Nel bel libro di storia “Come l’Occidente è diventato ricco” Rosenberg e Birdzell spiegano che il punto di partenza dello sviluppo in Occidente è stato il regime dei comuni italiani, all’interno dei quali la libera iniziativa è stata sottratta al giudizio della Chiesa, e poteva esprimersi attraverso leggi e regolamenti concordati tra cittadini e membri delle gilde.

Sono passati secoli e l’Italia dei comuni nega oggi la sua ispirazione originaria, sottraendo decisioni strategiche al mercato e alla buona amministrazione pubblica e riconsegnando le chiavi de cosiddetto stato sociale (ultimo modello di amministrazione inventato in Occidente) alla magistratura economica, a quella casta indipendente di burocrati che gestiscono il potere assoluto della norma, contro ogni altro potere dello stato e del mercato, e contro le altre magistrature legalmente riconosciute.

Questo è il problema.
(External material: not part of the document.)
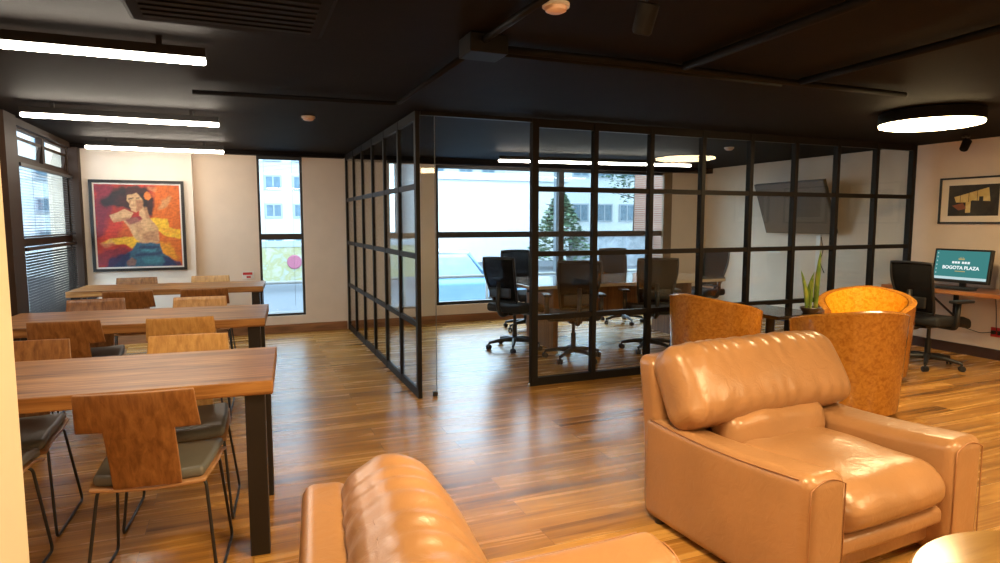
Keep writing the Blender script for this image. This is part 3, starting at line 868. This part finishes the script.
# framed photographs on the right wall
def framed(label, y, z, w, h, kind):
    r = thing('framed_photograph', label, 'picture', (XR-.002, y, z), 0, 'framed photographs on the right wall')
    f = MB()
    for (a, b_, c, d) in ((-w/2, w/2, -h/2, -h/2+.02), (-w/2, w/2, h/2-.02, h/2), (-w/2, -w/2+.02, -h/2+.02, h/2-.02), (w/2-.02, w/2, -h/2+.02, h/2-.02)):
        f.box(-.028, 0, a, b_, c, d)
    obj('frame', f, M['black'], r)
    obj('mat_board', MB().box(-.014, -.004, -w/2+.018, w/2-.018, -h/2+.018, h/2-.018), M['matboard'], r)
    p = MB(); iw, ih = w*.72, h*.66
    p.cur = 0; p.box(-.017, -.0142, -iw/2, iw/2, -ih/2, ih/2)
    def quad(pts, m, d): 
        p.cur = m; p.add([(-.017-d, (0.5-u)*iw, (v-.5)*ih) for u, v in pts]+[(-.0168, (0.5-u)*iw, (v-.5)*ih) for u, v in pts], [tuple(range(len(pts))), tuple(range(2*len(pts)-1, len(pts)-1, -1))]+[(i, i+len(pts), (i+1) % len(pts)+len(pts), (i+1) % len(pts)) for i in range(len(pts))])
    if kind == 0:
        quad([(.12, .62), (.80, .90), (.84, .46), (.48, .50), (.44, .44), (.16, .44)], 1, .0005)
        quad([(.36, .10), (.46, .10), (.46, .46), (.36, .46)], 1, .0006)
        quad([(.08, .34), (.30, .42), (.38, .24), (.22, .18)], 2, .0006)
        quad([(.62, .30), (.70, .30), (.70, .62), (.62, .62)], 0, .0007)
        for k in range(3): quad([(.24+k*.17, .45), (.25+k*.17, .45), (.25+k*.17, .84), (.24+k*.17, .80)], 0, .0007)
        obj('photograph', p, [tile_noise_mat('photo_dark', [(.012, .009, .006), (.05, .04, .02)], 6), tile_noise_mat('photo_light', [(.55, .36, .08), (.75, .62, .28)], 8), plain('photo_red', (.28, .09, .03), .5)], r)
    else:
        quad([(.0, .0), (1., .0), (1., .38), (.0, .30)], 1, .0005); quad([(.1, .3), (.4, .34), (.38, .8), (.12, .7)], 2, .0006)
        obj('photograph', p, [tile_noise_mat('photo_brown', [(.08, .04, .03), (.2, .12, .09)], 5), plain('photo_floor', (.05, .03, .02), .5), plain('photo_wall', (.15, .09, .07), .5)], r)
    return r
framed('framed photograph of a lit room, on the right wall above the monitor', 4.355, 1.665, .70, .50, 0)
framed('framed dark photograph with pale mount, seen only as a reflection in the partition', 3.33, 1.665, .72, .50, 1)
framed('framed photograph on the right wall nearest the camera, seen only as a faint reflection', 2.33, 1.665, .70, .50, 2)

# television on tilting arm
r = thing('wall_television', 'flat television tilted downward on a wall arm inside the meeting room', 'television', (XR-.002, 6.55, 1.62))
Tm = TR(-.24, -.02, 0, 0, R(-20), R(-3))
obj('casing', MB().box(0, .05, -.62, .62, -.37, .37, Tm), plain('tv_casing', (.05, .036, .024), .4), r, bevel=.006)
obj('screen', MB().box(-.003, -.0005, -.605, .605, -.355, .355, Tm), M['tv'], r)
ar = MB(); ar.box(-.02, 0, -.12, .12, -.15, .15); ar.box(-.14, -.02, -.03, .03, -.03, .03)
obj('wall_arm', ar, M['black'], r)
r = thing('cable_trunking', 'white plastic cable trunking down the wall below the television with loose leads', 'cable cover', (XR-.002, 6.28, .75))
obj('cover', MB().box(-.02, 0, -.035, .035, 0, .5), M['white_plastic'], r, bevel=.003)
obj('lead', MB().tube(fillet([(-.025, -.05, .48), (-.05, -.12, .3), (-.03, -.04, .15), (-.02, -.12, .0)], .1, 5), .005, 6), M['dark'], r, smooth=True)
r = thing('wall_socket', 'white rectangular socket plate on the right wall inside the meeting room', 'socket', (XR-.002, 7.05, 1.02))
obj('faceplate', MB().box(-.01, 0, -.11, .11, -.035, .035), M['white_plastic'], r, bevel=.003)
obj('socket_face', MB().box(-.012, -.0101, -.09, -.02, -.024, .024), M['matboard'], r)

# red and white plate on the back wall
r = thing('alarm_plate', 'small red and white plate on the cream wall between painting and narrow window', 'wall plate', (.06, YB-.001, .765))
obj('faceplate', MB().box(-.07, .07, -.01, 0, -.045, .045), M['white_plastic'], r, bevel=.003)
obj('red_strip', MB().box(-.062, .05, -.0125, -.0101, .005, .036), M['red_plastic'], r)
obj('red_button', MB().box(-.02, .03, -.0125, -.0101, -.034, -.012), M['red_plastic'], r)

# ------------------------------------------------------------------ painting
r = thing('framed_painting', 'large red and yellow painting of a dancing dark-haired figure in black frame', 'painting', (-1.10, YB-.101, 1.39))
w, h = .965, 1.05
f = MB()
for (a, b_, c, d) in ((-w/2, w/2, -h/2, -h/2+.032), (-w/2, w/2, h/2-.032, h/2), (-w/2, -w/2+.032, -h/2+.032, h/2-.032), (w/2-.032, w/2, -h/2+.032, h/2-.032)):
    f.box(a, b_, -.045, 0, c, d)
obj('frame', f, M['black'], r)
obj('mat_board', MB().box(-w/2+.03, w/2-.03, -.025, -.005, -h/2+.03, h/2-.03), plain('mat_white', (.8, .74, .68), .8), r)
cw, chh = w-.10, h-.10
def inside(x, y, poly):
    c = False; n = len(poly); j = n-1
    for i in range(n):
        xi, yi = poly[i]; xj, yj = poly[j]
        if (yi > y) != (yj > y) and x < (xj-xi)*(y-yi)/(yj-yi)+xi: c = not c
        j = i
    return c
RED, ORA, DRK, SKN, YEL, BLU, MAR, NAV, TAN, FLW, SHD = (.50, .035, .018), (.72, .16, .015), (.016, .013, .014), (.66, .38, .18), (.88, .50, .03), (.02, .12, .19), (.20, .016, .04), (.012, .02, .09), (.62, .34, .14), (.85, .22, .04), (.36, .13, .06)
LAY = [([(385, 66), (520, 66), (520, 492), (430, 492), (400, 420), (395, 330), (360, 240), (375, 150)], ORA, .8, 26),
    ([(70, 66), (175, 66), (165, 170), (140, 240), (110, 330), (70, 350)], MAR, .85, 26), ([(70, 420), (140, 395), (260, 400), (200, 492), (70, 492)], MAR, .8, 22),
    ([(230, 255), (380, 262), (420, 300), (300, 360), (180, 330)], ORA, .5, 30), ([(360, 340), (470, 390), (500, 450), (420, 440)], YEL, .45, 24),
    ([(420, 150), (475, 118), (445, 180), (395, 200)], TAN, .7, 14), ([(350, 75), (398, 80), (390, 105), (345, 95)], TAN, .5, 12),
    ([(95, 366), (150, 345), (262, 335), (305, 305), (292, 372), (250, 398), (220, 376), (160, 372)], YEL, .95, 8), ([(80, 372), (150, 350), (170, 372), (110, 392)], SKN, .5, 14),
    ([(325, 240), (447, 242), (452, 288), (514, 302), (514, 350), (420, 330), (390, 300), (345, 310)], YEL, .95, 6), ([(400, 290), (470, 300), (512, 330), (430, 322)], ORA, .35, 16),
    ([(110, 150), (210, 88), (300, 74), (350, 90), (378, 140), (370, 225), (335, 225), (300, 200), (230, 190), (185, 182), (130, 190)], DRK, .93, 20), ([(170, 80), (240, 76), (230, 120), (150, 140)], DRK, .8, 22), ([(90, 165), (150, 130), (200, 160), (120, 190)], DRK, .55, 24),
    ([(245, 265), (345, 235), (392, 285), (398, 355), (370, 372), (300, 370), (262, 335)], SKN, .95, 7), ([(300, 318), (385, 305), (396, 355), (330, 368)], SHD, .55, 14), ([(345, 240), (392, 285), (396, 330), (370, 300)], SHD, .35, 12),
    ([(215, 250), (290, 232), (315, 300), (290, 340), (262, 330), (240, 290)], SKN, .9, 8), ([(262, 275), (300, 262), (318, 300), (290, 330)], SHD, .4, 12),
    ([(300, 185), (336, 180), (352, 242), (318, 255), (298, 225)], SKN, .95, 5), ([(322, 185), (338, 182), (352, 240), (335, 245)], SHD, .6, 8),
    ([(240, 124), (290, 112), (326, 150), (318, 190), (282, 212), (258, 204), (256, 190), (248, 176), (252, 168), (238, 152)], SKN, .93, 4), ([(280, 150), (326, 146), (318, 192), (280, 212), (286, 180)], SHD, .8, 8), ([(262, 172), (286, 165), (284, 182), (264, 184)], SHD, .35, 6),
    ([(246, 142), (272, 134), (274, 140), (248, 149)], DRK, .85, 3), ([(284, 136), (304, 134), (305, 141), (286, 143)], DRK, .7, 3), ([(254, 191), (268, 188), (266, 193), (257, 195)], SHD, .7, 3), ([(250, 150), (262, 148), (254, 172), (249, 170)], SHD, .5, 3),
    ([(300, 112), (338, 112), (345, 178), (324, 190), (322, 150)], DRK, .85, 8),
    ([(143, 228), (226, 195), (268, 214), (244, 250), (165, 262)], SKN, .95, 5), ([(160, 248), (240, 235), (244, 250), (165, 262)], SHD, .6, 8),
    ([(226, 245), (290, 226), (312, 240), (300, 262), (240, 275)], MAR, .75, 10),
    ([(330, 112), (345, 104), (362, 114), (366, 134), (350, 150), (334, 142), (326, 126)], FLW, .95, 5),
    ([(278, 366), (400, 370), (412, 420), (455, 452), (492, 492), (150, 492), (205, 430), (250, 405)], BLU, .97, 8), ([(110, 492), (130, 450), (205, 420), (250, 412), (215, 492)], NAV, .9, 14), ([(408, 440), (460, 452), (505, 470), (512, 492), (405, 492)], NAV, .9, 12),
    ([(222, 462), (250, 442), (272, 456), (262, 486), (225, 486)], SHD, .6, 8), ([(290, 380), (395, 384), (398, 398), (285, 398)], NAV, .7, 6), ([(268, 425), (405, 415), (410, 428), (265, 438)], NAV, .7, 7), ([(300, 402), (380, 402), (370, 412), (300, 414)], (.07, .30, .36), .7, 8), ([(300, 445), (400, 440), (420, 470), (320, 480)], (.05, .24, .30), .6, 14)]
def paint(x, y):
    n1 = noise.noise(Vector((x*.012, y*.012, 1))); c = [RED[i]*(1+.5*n1) for i in range(3)]
    for poly, col, al, soft in LAY:
        xs_ = [q[0] for q in poly]; ys_ = [q[1] for q in poly]
        if x < min(xs_)-soft or x > max(xs_)+soft or y < min(ys_)-soft or y > max(ys_)+soft: continue
        k = 0
        for (ox, oy) in ((0, 0), (.35, .1), (-.3, .2), (.1, -.35), (-.15, -.3), (.2, .35), (-.4, -.1)):
            wx = x+ox*soft+soft*.7*noise.noise(Vector((x*.03, y*.03, 7))); wy = y+oy*soft+soft*.7*noise.noise(Vector((x*.03, y*.03, 17)))
            k += inside(wx, wy, poly)
        k = k/7*al
        for i in range(3): c[i] = c[i]*(1-k)+col[i]*k
    st = noise.noise(Vector((x*.05+y*.02, y*.11, 31)))*.35+noise.noise(Vector((x*.16, y*.10, 41)))*.22
    return [max(.004, v*(1+st)*.80) for v in c]
gx, gy = 120, 116
vs = []; cs = []
for j in range(gy+1):
    for i in range(gx+1):
        u, v = i/gx, j/gy
        vs.append(((u-.5)*cw, -.030, (v-.5)*chh)); cs.append(paint(75+440*u, 70+420*(1-v)))
fs = [(j*(gx+1)+i, j*(gx+1)+i+1, (j+1)*(gx+1)+i+1, (j+1)*(gx+1)+i) for j in range(gy) for i in range(gx)]
nb = len(vs)
vs += [(-cw/2, -.0252, -chh/2), (cw/2, -.0252, -chh/2), (cw/2, -.0252, chh/2), (-cw/2, -.0252, chh/2)]
fs += [(nb, nb+3, nb+2, nb+1), (nb, nb+1, gx, 0), (nb+1, nb+2, nb-1, gx), (nb+2, nb+3, gy*(gx+1), nb-1), (nb+3, nb, 0, gy*(gx+1))]
pm, nt, N_, L_, b_ = new_mat('painted_canvas')
at = N_.new('ShaderNodeVertexColor'); at.layer_name = 'pigment'; L_.new(at.outputs['Color'], b_.inputs['Base Color']); setp(b_, roughness=.45)
cv = obj('canvas', MB().add(vs, fs), pm, r)
ca = cv.data.color_attributes.new('pigment', 'FLOAT_COLOR', 'POINT')
for i, c in enumerate(cs): ca.data[i].color = (*c, 1)
for i in range(nb, nb+4): ca.data[i].color = (.3, .2, .15, 1)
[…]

Come è possibile che siamo arrivati al paradosso che un eccellente funzionario dello stato, che ha dedicato tutta la vita a sviluppare le competenze necessarie ad amministrare bene, in nome della collettività, le infrastrutture di trasporto, venga oggi condannato senza appello da un manipolo di imam che giudicano, non in base ai fatti, ma in base a proprie regole nascoste (nascoste nelle migliaia di pagine illeggibili del codice degli appalti e delle norme anti-corruzione)?

E’ possibile, come ci racconta quotidianamente Sabino Cassese, perché le classi dirigenti del nostro paese hanno investito miliardi di Euro e miliardi di ore lavoro su quel tipo di sistema. Se tutto il tempo dedicato a legiferare e tutto il personale impiegato a timbrar carte, fosse stato impegnato a far ponti o infrastrutture, come D’Agostino, non saremmo il paese che siamo.

Il problema è come cambiare sistema. Come diceva Giovanni Falcone è inutile cercare il terzo livello della Mafia. Il sistema è fatto di sottosistemi che vanno eliminati. Magari gli Stati Generali mettessero all’ordine del giorno questo punto!